Trafalgar Studios One, 6th July

So the Philanthropist has been and gone. A combination of a visit late in the run, the Tourist’s usual dilatoriness and a holiday meant no review until now. Probably just as well. This wasn’t great I have to say.

I think I just have to accept that where others see a sharp wit in the writing of Christopher Hampton I just see a rather tired, dated smartarsery I am afraid. I seem to remember enjoying Les Liaisons Dangereuses (play and film) all those years ago but the recent Donmar revival left me a bit cold. Same thing apples to some of his screenplay adaptions like The History Man and Atonement for example. But one is supposed to admire him so I thought I would give this a whirl.

In other contexts I am also very partial to the cast on show here notably Simon Bird and Tom Rosenthal in the magnificent Friday Night Dinner and Matt Berry in his various incarnations (with IT Crowd matching FND as a family favourite chez Tourist). Here though they weren’t really up to the task I fear. Simon Bird did an excellent impression of Simon Bird but that wasn’t really what I think the part required. Matt Berry could have got away with a full on Toast performance here playing an arrogant writer, but was curiously underpowered. Tom Rosenthal was better but his performance along with the character just started to grate. Lily Cole was captivately dreadful. Only Charlotte Ritchie as Mr Bird’s put upon girlfriend really gained the measure of the piece.

A bunch of 70’s academic types and hanger ons moping about and behaving carelessly turned out not to be my cup of tea and the jokes were stilted. I am sure director, the lovely Simon Callow, had an idea of what he wanted but it didn’t seem to get through to his cast. I just didn’t care about any of them and barely laughed.

So a lesson for the tourist. when buying think text first, director second and cast last of all. And do not take a punt on novelties. And stay wary of the Trafalgar Studios which seems wedded to such novelty to pull in the audience (and full price, it ain’t cheap).

It isn’t the worst play the Tourist has seen in the last few years. That accolade goes to Jamie Lloyd’s excruciatingly bad Faustus at the Duke of York’s. I know the idea here was to get a new audience into the theatre by getting Kit Harington to flash his bum at them but we had to walk out of this halfway through.
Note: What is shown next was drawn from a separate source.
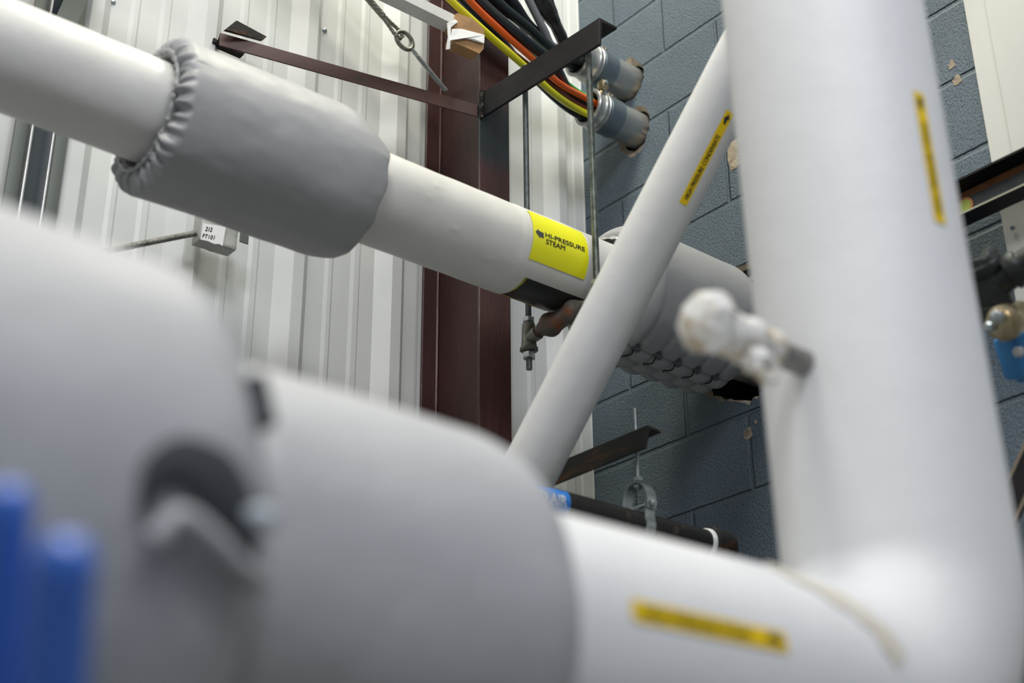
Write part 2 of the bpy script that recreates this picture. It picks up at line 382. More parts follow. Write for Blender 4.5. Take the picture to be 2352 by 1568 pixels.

And talking of walkouts we did the same at the Open Air Theatre’s Tale of Two Cities recently. No review as I only managed the first half but you can check out the proper reviews. Believe them. This is a dog’s breakfast where the laudable concept and over complex staging end up grinding the Dickens’s story into the dust. And whilst I pride myself on being as sweary and as confrontational as the next man the Open Air really isn’t the place to do this when you are asking families to part with their cash for a magical evening’s entertainment.